**Exercise goal**
Print the listing that follows, character for character.

Records with scene code:
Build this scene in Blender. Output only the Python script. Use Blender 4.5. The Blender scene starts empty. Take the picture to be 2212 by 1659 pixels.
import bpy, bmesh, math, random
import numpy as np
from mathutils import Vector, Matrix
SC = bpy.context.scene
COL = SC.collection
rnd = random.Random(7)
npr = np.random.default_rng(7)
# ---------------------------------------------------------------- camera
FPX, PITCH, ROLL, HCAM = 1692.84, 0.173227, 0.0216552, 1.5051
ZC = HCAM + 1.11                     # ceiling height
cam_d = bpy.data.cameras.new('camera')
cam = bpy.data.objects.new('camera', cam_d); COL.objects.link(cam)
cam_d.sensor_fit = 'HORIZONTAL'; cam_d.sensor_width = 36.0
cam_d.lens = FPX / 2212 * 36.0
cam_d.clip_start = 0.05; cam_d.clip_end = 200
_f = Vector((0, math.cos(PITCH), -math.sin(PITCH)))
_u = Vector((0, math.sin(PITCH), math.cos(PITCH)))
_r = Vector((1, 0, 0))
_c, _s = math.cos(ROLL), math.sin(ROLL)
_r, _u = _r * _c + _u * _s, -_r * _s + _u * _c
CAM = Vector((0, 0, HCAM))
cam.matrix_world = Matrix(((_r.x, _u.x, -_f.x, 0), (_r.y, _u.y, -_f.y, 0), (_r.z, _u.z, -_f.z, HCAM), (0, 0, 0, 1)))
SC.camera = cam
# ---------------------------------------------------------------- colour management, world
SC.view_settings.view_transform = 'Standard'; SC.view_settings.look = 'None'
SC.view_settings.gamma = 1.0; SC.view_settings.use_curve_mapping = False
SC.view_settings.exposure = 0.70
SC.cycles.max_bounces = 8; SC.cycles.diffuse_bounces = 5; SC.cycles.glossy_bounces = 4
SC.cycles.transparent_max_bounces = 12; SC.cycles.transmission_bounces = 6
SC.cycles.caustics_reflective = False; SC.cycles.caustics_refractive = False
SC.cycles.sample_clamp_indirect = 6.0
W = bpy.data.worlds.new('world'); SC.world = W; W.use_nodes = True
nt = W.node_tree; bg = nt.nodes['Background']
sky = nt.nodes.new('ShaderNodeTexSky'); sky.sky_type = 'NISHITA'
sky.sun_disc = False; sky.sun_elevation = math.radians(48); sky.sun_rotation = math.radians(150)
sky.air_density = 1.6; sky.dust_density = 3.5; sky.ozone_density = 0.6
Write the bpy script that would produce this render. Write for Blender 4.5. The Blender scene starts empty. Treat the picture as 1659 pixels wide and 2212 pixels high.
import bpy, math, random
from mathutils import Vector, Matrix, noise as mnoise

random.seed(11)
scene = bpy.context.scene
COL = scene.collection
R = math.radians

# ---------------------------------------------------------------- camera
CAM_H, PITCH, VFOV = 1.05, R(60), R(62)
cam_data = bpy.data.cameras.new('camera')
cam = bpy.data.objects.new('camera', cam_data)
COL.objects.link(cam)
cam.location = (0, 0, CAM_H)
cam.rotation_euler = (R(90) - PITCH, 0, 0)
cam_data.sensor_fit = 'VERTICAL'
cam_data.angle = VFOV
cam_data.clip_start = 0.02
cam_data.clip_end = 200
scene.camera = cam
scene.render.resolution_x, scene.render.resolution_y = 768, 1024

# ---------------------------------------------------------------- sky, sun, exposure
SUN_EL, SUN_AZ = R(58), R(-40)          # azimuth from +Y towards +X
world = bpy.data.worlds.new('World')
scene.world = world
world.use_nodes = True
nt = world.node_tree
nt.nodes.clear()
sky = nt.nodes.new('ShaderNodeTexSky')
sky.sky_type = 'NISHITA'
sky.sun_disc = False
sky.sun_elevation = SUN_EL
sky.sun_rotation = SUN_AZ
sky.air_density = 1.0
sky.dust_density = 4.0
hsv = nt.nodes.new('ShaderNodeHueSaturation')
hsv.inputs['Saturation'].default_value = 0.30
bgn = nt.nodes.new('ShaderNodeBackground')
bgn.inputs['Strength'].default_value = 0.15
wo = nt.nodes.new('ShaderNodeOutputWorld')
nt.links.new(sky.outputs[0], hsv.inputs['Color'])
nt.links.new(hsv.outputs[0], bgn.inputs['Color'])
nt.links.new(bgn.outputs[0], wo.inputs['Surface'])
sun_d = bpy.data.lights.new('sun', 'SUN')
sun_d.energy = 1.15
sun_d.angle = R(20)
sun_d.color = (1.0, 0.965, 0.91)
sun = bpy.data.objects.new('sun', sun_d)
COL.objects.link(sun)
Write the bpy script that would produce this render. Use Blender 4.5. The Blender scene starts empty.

**Result of the exercise**
Build this scene in Blender. Output only the Python script. Use Blender 4.5. The Blender scene starts empty. Take the picture to be 2212 by 1659 pixels.
import bpy, bmesh, math, random
import numpy as np
from mathutils import Vector, Matrix
SC = bpy.context.scene
COL = SC.collection
rnd = random.Random(7)
npr = np.random.default_rng(7)
# ---------------------------------------------------------------- camera
FPX, PITCH, ROLL, HCAM = 1692.84, 0.173227, 0.0216552, 1.5051
ZC = HCAM + 1.11                     # ceiling height
cam_d = bpy.data.cameras.new('camera')
cam = bpy.data.objects.new('camera', cam_d); COL.objects.link(cam)
cam_d.sensor_fit = 'HORIZONTAL'; cam_d.sensor_width = 36.0
cam_d.lens = FPX / 2212 * 36.0
cam_d.clip_start = 0.05; cam_d.clip_end = 200
_f = Vector((0, math.cos(PITCH), -math.sin(PITCH)))
_u = Vector((0, math.sin(PITCH), math.cos(PITCH)))
_r = Vector((1, 0, 0))
_c, _s = math.cos(ROLL), math.sin(ROLL)
_r, _u = _r * _c + _u * _s, -_r * _s + _u * _c
CAM = Vector((0, 0, HCAM))
cam.matrix_world = Matrix(((_r.x, _u.x, -_f.x, 0), (_r.y, _u.y, -_f.y, 0), (_r.z, _u.z, -_f.z, HCAM), (0, 0, 0, 1)))
SC.camera = cam
# ---------------------------------------------------------------- colour management, world
SC.view_settings.view_transform = 'Standard'; SC.view_settings.look = 'None'
SC.view_settings.gamma = 1.0; SC.view_settings.use_curve_mapping = False
SC.view_settings.exposure = 0.70
SC.cycles.max_bounces = 8; SC.cycles.diffuse_bounces = 5; SC.cycles.glossy_bounces = 4
SC.cycles.transparent_max_bounces = 12; SC.cycles.transmission_bounces = 6
SC.cycles.caustics_reflective = False; SC.cycles.caustics_refractive = False
SC.cycles.sample_clamp_indirect = 6.0
W = bpy.data.worlds.new('world'); SC.world = W; W.use_nodes = True
nt = W.node_tree; bg = nt.nodes['Background']
sky = nt.nodes.new('ShaderNodeTexSky'); sky.sky_type = 'NISHITA'
sky.sun_disc = False; sky.sun_elevation = math.radians(48); sky.sun_rotation = math.radians(150)
sky.air_density = 1.6; sky.dust_density = 3.5; sky.ozone_density = 0.6
Write the bpy script that would produce this render. Write for Blender 4.5. The Blender scene starts empty. Treat the picture as 1659 pixels wide and 2212 pixels high.
import bpy, math, random
from mathutils import Vector, Matrix, noise as mnoise

random.seed(11)
scene = bpy.context.scene
COL = scene.collection
R = math.radians

# ---------------------------------------------------------------- camera
CAM_H, PITCH, VFOV = 1.05, R(60), R(62)
cam_data = bpy.data.cameras.new('camera')
cam = bpy.data.objects.new('camera', cam_data)
COL.objects.link(cam)
cam.location = (0, 0, CAM_H)
cam.rotation_euler = (R(90) - PITCH, 0, 0)
cam_data.sensor_fit = 'VERTICAL'
cam_data.angle = VFOV
cam_data.clip_start = 0.02
cam_data.clip_end = 200
scene.camera = cam
scene.render.resolution_x, scene.render.resolution_y = 768, 1024

# ---------------------------------------------------------------- sky, sun, exposure
SUN_EL, SUN_AZ = R(58), R(-40)          # azimuth from +Y towards +X
world = bpy.data.worlds.new('World')
scene.world = world
world.use_nodes = True
nt = world.node_tree
nt.nodes.clear()
sky = nt.nodes.new('ShaderNodeTexSky')
sky.sky_type = 'NISHITA'
sky.sun_disc = False
sky.sun_elevation = SUN_EL
sky.sun_rotation = SUN_AZ
sky.air_density = 1.0
sky.dust_density = 4.0
hsv = nt.nodes.new('ShaderNodeHueSaturation')
hsv.inputs['Saturation'].default_value = 0.30
bgn = nt.nodes.new('ShaderNodeBackground')
bgn.inputs['Strength'].default_value = 0.15
wo = nt.nodes.new('ShaderNodeOutputWorld')
nt.links.new(sky.outputs[0], hsv.inputs['Color'])
nt.links.new(hsv.outputs[0], bgn.inputs['Color'])
nt.links.new(bgn.outputs[0], wo.inputs['Surface'])
sun_d = bpy.data.lights.new('sun', 'SUN')
sun_d.energy = 1.15
sun_d.angle = R(20)
sun_d.color = (1.0, 0.965, 0.91)
sun = bpy.data.objects.new('sun', sun_d)
COL.objects.link(sun)
Write the bpy script that would produce this render. Use Blender 4.5. The Blender scene starts empty.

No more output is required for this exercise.